Enfin, à ces rites il faut ajouter celui que saint Jacques recommande en cas d’infirmité. Un fidèle est-il malade ? On introduira les presbytres de l’Église qui prieront sur lui en l’oignant d’huile au nom du Seigneur. Cette prière confiante soulagera le malade, et s’il est dans le péché, ses péchés lui seront remis (Jacques 5.14-15).

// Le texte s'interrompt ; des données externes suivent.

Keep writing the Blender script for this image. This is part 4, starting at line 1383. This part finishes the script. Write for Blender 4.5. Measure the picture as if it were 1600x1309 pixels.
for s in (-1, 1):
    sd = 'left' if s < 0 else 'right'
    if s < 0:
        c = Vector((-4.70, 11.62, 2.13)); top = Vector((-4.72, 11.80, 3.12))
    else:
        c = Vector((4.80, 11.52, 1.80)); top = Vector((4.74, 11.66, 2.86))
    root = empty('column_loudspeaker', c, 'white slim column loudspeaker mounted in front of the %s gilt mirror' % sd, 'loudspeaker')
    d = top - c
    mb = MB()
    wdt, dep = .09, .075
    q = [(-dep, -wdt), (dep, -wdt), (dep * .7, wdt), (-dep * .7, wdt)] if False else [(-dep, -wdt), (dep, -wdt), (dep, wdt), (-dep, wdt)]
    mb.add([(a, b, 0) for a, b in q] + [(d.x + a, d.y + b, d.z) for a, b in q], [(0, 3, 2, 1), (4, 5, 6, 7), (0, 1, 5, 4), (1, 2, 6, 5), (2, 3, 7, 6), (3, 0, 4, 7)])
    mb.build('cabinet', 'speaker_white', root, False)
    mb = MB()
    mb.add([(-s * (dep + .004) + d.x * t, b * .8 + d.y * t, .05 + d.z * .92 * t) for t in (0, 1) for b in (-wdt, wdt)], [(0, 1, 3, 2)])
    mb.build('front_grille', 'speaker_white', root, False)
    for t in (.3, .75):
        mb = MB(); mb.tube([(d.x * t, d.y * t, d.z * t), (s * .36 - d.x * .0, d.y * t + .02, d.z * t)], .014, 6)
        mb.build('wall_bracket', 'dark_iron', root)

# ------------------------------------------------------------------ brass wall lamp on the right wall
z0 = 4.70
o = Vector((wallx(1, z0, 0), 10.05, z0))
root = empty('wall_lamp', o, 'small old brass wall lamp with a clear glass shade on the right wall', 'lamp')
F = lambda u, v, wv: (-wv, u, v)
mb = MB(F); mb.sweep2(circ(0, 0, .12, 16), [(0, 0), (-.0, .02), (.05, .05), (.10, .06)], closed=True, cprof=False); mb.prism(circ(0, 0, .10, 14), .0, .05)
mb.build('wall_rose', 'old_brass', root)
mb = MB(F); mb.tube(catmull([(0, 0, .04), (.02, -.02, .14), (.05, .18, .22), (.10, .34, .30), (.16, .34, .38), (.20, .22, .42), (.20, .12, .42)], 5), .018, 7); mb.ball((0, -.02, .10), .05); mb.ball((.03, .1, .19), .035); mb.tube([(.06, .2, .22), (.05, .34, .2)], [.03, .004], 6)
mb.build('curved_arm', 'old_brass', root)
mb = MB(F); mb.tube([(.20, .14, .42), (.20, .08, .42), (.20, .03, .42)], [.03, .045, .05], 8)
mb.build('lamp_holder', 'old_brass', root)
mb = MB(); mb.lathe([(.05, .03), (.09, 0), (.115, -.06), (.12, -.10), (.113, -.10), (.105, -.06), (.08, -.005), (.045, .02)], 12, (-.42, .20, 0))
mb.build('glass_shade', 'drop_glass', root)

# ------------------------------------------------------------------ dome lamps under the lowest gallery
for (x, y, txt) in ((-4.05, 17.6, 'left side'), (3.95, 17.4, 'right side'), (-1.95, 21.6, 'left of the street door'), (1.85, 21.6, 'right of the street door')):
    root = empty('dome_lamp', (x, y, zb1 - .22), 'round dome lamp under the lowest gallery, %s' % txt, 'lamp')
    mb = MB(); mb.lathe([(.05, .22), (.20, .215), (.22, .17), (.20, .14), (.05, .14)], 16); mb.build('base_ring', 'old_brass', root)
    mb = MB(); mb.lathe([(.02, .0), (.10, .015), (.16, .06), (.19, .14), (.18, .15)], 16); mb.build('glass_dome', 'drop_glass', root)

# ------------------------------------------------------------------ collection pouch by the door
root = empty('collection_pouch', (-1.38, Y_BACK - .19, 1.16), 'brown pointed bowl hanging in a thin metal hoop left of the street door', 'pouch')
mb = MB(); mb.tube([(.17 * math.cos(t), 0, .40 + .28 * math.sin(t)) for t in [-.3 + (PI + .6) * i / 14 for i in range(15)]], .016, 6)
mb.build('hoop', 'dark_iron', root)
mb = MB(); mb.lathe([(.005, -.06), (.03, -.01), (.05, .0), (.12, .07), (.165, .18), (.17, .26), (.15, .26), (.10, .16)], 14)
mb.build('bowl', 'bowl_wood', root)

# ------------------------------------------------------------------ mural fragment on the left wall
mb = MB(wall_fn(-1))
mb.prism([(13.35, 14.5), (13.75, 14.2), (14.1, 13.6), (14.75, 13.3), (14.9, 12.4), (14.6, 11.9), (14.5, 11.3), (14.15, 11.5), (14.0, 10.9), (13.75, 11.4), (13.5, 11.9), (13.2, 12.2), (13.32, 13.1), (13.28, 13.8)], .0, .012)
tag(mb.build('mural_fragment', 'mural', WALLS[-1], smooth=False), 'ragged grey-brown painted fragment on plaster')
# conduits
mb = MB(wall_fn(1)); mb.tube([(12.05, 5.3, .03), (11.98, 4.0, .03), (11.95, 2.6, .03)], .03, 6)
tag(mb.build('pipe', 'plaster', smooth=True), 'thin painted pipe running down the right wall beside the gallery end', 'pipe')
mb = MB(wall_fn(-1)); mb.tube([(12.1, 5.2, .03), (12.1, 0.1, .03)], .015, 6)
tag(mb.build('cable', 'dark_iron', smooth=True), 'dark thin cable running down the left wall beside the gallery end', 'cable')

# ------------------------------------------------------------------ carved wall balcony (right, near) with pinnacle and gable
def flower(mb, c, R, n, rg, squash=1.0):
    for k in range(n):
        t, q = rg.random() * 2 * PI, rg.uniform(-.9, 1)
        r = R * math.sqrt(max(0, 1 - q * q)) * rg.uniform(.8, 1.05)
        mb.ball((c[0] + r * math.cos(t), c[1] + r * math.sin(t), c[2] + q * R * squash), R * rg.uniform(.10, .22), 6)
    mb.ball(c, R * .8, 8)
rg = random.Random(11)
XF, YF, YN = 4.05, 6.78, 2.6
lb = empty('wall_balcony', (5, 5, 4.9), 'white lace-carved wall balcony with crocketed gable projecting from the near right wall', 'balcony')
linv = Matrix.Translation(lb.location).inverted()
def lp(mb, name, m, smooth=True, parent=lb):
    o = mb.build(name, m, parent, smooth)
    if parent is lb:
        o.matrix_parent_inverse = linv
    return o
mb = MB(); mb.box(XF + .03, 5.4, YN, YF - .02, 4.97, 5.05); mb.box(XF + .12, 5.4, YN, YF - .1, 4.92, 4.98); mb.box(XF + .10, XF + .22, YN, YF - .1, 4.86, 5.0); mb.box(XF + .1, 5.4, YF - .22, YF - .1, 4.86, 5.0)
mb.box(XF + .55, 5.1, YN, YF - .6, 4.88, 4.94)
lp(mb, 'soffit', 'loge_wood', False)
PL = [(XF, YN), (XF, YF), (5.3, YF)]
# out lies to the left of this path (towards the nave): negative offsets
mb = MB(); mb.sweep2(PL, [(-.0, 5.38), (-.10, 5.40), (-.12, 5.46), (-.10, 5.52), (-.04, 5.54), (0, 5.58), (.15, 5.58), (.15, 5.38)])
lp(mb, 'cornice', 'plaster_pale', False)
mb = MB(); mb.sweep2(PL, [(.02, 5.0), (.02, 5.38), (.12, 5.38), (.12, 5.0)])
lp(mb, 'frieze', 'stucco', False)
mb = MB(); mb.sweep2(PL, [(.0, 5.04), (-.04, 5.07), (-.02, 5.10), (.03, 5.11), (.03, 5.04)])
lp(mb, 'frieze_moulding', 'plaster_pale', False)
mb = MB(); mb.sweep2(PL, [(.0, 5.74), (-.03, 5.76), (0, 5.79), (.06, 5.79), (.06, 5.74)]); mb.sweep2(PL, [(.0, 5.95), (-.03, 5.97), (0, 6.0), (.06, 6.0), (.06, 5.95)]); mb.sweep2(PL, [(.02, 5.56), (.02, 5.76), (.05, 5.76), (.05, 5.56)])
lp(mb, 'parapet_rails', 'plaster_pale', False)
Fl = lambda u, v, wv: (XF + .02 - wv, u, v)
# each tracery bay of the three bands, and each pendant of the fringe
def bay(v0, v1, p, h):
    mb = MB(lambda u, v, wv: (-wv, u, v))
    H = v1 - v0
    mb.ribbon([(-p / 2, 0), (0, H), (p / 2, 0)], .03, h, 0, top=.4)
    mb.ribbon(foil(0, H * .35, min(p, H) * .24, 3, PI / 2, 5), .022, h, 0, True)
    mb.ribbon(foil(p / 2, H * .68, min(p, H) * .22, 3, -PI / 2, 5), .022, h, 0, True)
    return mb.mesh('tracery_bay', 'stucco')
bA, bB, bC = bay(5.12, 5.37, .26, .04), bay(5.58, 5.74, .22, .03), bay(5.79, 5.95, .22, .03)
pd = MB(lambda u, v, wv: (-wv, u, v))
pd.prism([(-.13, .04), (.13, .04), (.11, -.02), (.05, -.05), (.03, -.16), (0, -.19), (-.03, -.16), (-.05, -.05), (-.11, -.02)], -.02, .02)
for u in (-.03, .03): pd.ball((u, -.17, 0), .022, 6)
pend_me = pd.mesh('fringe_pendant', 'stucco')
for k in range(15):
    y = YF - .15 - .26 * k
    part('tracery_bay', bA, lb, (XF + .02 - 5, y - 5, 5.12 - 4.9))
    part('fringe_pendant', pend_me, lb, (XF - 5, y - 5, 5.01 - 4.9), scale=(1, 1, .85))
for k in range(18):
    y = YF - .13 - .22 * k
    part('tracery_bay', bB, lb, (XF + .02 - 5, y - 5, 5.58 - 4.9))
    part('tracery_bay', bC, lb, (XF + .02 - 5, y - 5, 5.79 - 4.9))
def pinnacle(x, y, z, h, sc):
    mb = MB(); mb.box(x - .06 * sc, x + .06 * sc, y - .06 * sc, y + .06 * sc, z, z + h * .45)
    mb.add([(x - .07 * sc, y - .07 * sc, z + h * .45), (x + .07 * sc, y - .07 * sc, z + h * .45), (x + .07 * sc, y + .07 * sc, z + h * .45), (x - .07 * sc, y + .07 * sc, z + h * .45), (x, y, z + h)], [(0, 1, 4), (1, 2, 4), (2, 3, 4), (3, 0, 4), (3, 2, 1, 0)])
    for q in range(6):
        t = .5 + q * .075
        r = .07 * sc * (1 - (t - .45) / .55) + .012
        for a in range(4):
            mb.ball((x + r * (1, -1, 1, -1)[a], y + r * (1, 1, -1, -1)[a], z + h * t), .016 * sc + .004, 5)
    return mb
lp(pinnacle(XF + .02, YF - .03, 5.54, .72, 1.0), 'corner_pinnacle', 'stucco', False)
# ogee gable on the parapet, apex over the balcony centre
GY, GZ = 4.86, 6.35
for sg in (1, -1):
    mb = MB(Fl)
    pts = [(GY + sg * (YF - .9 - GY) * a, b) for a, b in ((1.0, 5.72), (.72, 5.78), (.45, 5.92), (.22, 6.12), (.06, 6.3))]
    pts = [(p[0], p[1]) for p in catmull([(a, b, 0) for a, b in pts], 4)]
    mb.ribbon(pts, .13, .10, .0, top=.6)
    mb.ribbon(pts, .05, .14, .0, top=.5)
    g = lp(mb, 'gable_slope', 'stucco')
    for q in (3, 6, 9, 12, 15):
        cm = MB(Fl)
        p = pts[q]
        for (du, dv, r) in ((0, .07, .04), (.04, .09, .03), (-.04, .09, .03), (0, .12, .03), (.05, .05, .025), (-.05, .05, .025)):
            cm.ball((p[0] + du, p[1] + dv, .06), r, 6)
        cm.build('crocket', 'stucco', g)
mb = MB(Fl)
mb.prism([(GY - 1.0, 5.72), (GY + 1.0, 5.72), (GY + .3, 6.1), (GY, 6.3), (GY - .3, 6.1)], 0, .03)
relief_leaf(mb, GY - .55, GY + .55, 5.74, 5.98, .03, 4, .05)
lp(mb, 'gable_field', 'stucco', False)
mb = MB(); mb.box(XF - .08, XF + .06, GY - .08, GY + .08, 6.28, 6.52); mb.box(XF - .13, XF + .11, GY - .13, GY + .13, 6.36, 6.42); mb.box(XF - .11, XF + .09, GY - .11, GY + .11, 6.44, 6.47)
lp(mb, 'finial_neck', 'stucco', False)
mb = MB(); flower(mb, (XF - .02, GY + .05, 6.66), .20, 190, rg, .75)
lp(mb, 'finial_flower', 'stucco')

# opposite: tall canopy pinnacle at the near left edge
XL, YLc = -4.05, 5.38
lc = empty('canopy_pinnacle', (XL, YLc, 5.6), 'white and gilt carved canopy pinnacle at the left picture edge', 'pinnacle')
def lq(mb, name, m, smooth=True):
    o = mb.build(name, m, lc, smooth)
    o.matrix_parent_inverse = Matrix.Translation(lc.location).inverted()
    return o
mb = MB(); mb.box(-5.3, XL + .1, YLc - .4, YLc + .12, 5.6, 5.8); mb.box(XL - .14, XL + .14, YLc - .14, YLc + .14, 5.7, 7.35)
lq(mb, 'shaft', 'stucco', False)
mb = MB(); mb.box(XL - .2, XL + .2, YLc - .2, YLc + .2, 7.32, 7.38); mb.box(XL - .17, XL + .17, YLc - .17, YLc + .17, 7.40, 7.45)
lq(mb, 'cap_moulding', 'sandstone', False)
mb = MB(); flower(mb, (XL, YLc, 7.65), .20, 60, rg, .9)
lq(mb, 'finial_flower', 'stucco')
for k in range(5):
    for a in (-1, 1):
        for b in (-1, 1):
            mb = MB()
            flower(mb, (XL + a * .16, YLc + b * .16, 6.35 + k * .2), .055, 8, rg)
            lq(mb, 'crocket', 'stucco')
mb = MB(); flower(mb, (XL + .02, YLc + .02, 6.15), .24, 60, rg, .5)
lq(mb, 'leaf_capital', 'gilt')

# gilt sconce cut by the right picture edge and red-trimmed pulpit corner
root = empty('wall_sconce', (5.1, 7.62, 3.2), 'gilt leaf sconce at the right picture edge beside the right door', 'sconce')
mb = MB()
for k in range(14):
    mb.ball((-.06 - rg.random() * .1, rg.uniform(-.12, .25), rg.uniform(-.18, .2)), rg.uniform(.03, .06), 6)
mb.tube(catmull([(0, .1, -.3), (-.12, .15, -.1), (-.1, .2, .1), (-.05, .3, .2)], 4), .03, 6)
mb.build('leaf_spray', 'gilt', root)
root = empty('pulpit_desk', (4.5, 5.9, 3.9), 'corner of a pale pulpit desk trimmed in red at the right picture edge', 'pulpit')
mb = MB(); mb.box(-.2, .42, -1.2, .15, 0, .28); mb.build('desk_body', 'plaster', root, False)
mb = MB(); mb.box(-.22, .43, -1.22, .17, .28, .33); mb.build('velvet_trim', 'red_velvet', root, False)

Reste à examiner la doctrine eschatologique de nos documents. Elle ne diffère pas sensiblement de celle de Jésus ou de saint Paul, mais il est difficile d’en lier les éléments. Bien qu’il règne de l’incertitude relativement à l’époque précise de la fin du monde, et que la deuxième épître de saint Pierre fasse entendre qu’elle est peut-être fort éloignée (2 Pierre 3.8-9), toutefois le sentiment dominant chez les fidèles est qu’elle est proche et qu’il s’y faut préparer (Actes 2.15, 21 ; 1 Pierre 4.7 ; Jacques 5.8-9). Avec le Messie les derniers temps sont venus (Actes 2.16-17), et cette pensée doit effrayer les méchants et fortifier les bons (Jacques 5.1-9). Ces derniers temps seront marqués par l’apparition de docteurs de mensonge, de sectes perdues, niant le Seigneur Jésus, et se livrant à la corruption de leur cœur (2 Pierre 2.1-3, 12, 20 ; 3.3-4). Mais Dieu, qui juge les vivants et les morts, et qui a déjà puni dans l’enfer les mauvais anges 2 Pierre 2.4), rendra à chacun selon ses œuvres (1 Pierre 4.5). Les bons jouiront de la vie éternelle (1 Pierre 3.22 ; Jude 1.21). Tantôt leur sort est représenté comme un héritage (1 Pierre 1.4 ; Jacques 2.5), tantôt c’est une récompense, la couronne de vie donnée à ceux qui ont courageusement souffert (Jacques 1.12). Ce bonheur des justes sera sans fin (1 Pierre 1.4 ; 3.22). Au contraire les méchants disparaîtront (1 Pierre 4.18), seront perdus (ἀπώλεια, 2 Pierre 3.7) ; ils seront châtiés par le feu qui les dévorera à l’exemple de Sodome et de Gomorrhe (2 Pierre 2.6 ; Jude 1.7- 8). Alors une conflagration générale dissoudra la terre, les cieux actuels et les éléments, et de nouveaux cieux, une nouvelle terre, où habitera la justice, apparaîtront : c’est l’objet de notre attente (2 Pierre 3.7-13).